All the other tracks are just as interesting and engaging. Listeners could spend hours picking out the layers. Lyrics are not found on every song, but when they are present, they add a soft, sensual touch. “Sunshine Juice” is an example where lyrics in English dominate and are used to move the music along in a seductive way.

Ramírez-Escudero produced and recorded Largo Bailón in a friend’s studio between April and December of 2008. He teamed up with childhood friend Julián Martin to mix the album and released it on February 28. It was completely self-financed and can only be purchased at shows and through PayPal on the Hyperpotamus’ MySpace page. He is proud of his work and to have made the money to cover the album’s expenses in just two months, without any label help.

“Being self-released, I have control over absolutely every tiny aspect of the album,” Ramírez-Escudero says. “For better or for worse, it’s my responsibility. I’d love to have someone else do the dirty work, but I reap all the benefits and I’m happy with that.”

While he does not completely rule out the possibility of working with another record label in the future, he does not put any pressure on himself to strike a deal, he says. The whole point of Hyperpotamus is to have fun and not take everything so seriously.

In a live setting Ramírez-Escudero does a great job at showing how much he enjoys playing music. While he was in bands, he shared the spotlight with other people and it was easy for him to hide behind his drum kit. However, he looked very natural commanding center stage during his United States debut at this year’s SxSW in Austin. One performance, which took place in the lobby of the Hilton Hotel, came close to showing what it would have been like to see Ramírez-Escudero perform in Madrid’s underground metro. There were plenty of people gathered around the stage, but numerous passerbyers stopped in their tracks as soon as they heard the music and saw him moving from mic to mic, adding the vocal layers and controlling the loop station.

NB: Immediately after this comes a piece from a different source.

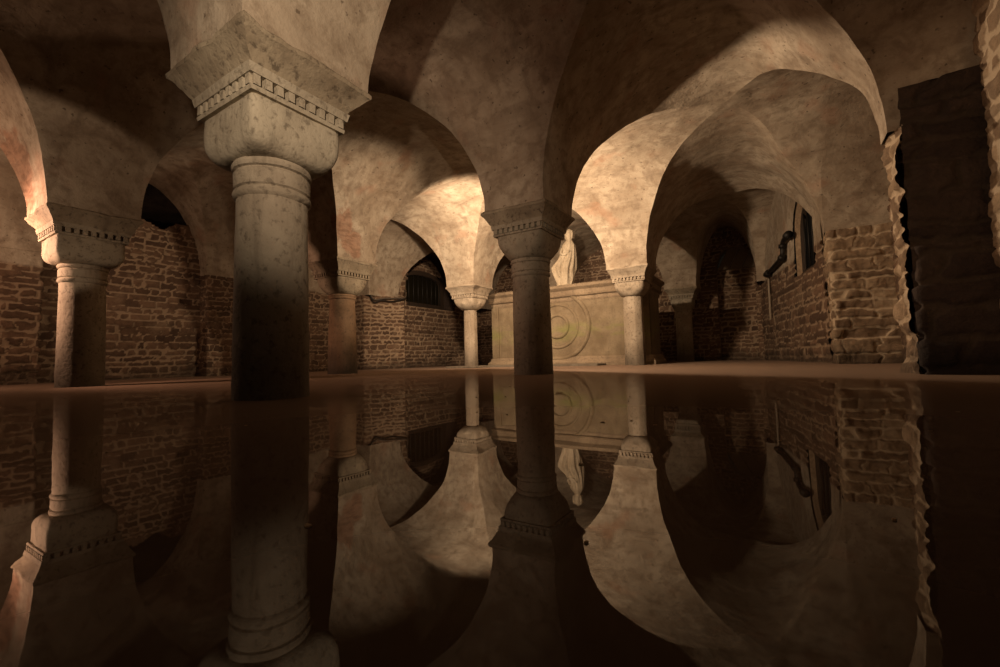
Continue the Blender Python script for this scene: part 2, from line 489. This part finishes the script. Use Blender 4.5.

Even as he concentrated on monitoring the music through headphones, instead of monitors, he bounced around to the beats. His motions were part robotic and part gymnast as he stretched out his arms and swung his legs in the air.

“With Hyperpotamus it’s just me. No props,” he says. “So I better do something about it and quick. My shows have become more physical, nothing really thought-out or rehearsed. It’s just what I’d do in the privacy of my home. No kidding.”

While the songs are set compositions, Ramírez-Escudero says that he sometimes throws some vocal improvisation into the live mix if inspiration hits him. He also puts an incredible spin to beloved songs, such as, The Beatles’ “Strawberry Fields Forever.”

Ramírez-Escudero says that SxSW was an amazing experience and he was able to make connections with various people in the music industry, including someone that booked him a show set for August in Los Angeles. Although he has already toured in Spain, Portugal, Holland, Germany and Morocco, he is excited to return to the United States. He is also set to perform at a major festival called Bratislava this summer in Slovakia.

“In Spain, there comes a moment where my music just can’t move on,” he says. “Basically because there’s no space or audience for my music. It’s as if you have to excuse yourself for dedicating your time to making ‘non-profitable’ music. ‘Get a real job,’ they’d say, while in the U.S. it’s much more understood and respected.”

Ramírez-Escudero’s love for traveling will certainly help him spread his music on an international level. Having an international banker as a father and being born in Japan allowed him to travel the world at an early age, before settling with his mother and brother in Madrid.

“Needless to say, you learn a lot about people, different cultures, and you grow up to be more of an independent and adventurous type,” he says. “I love spending fifteen hours in a plane after having stopped at a German airport for a flight connection, a sausage, and a beer… then picking up a rented car and hitting the road to God knows where.”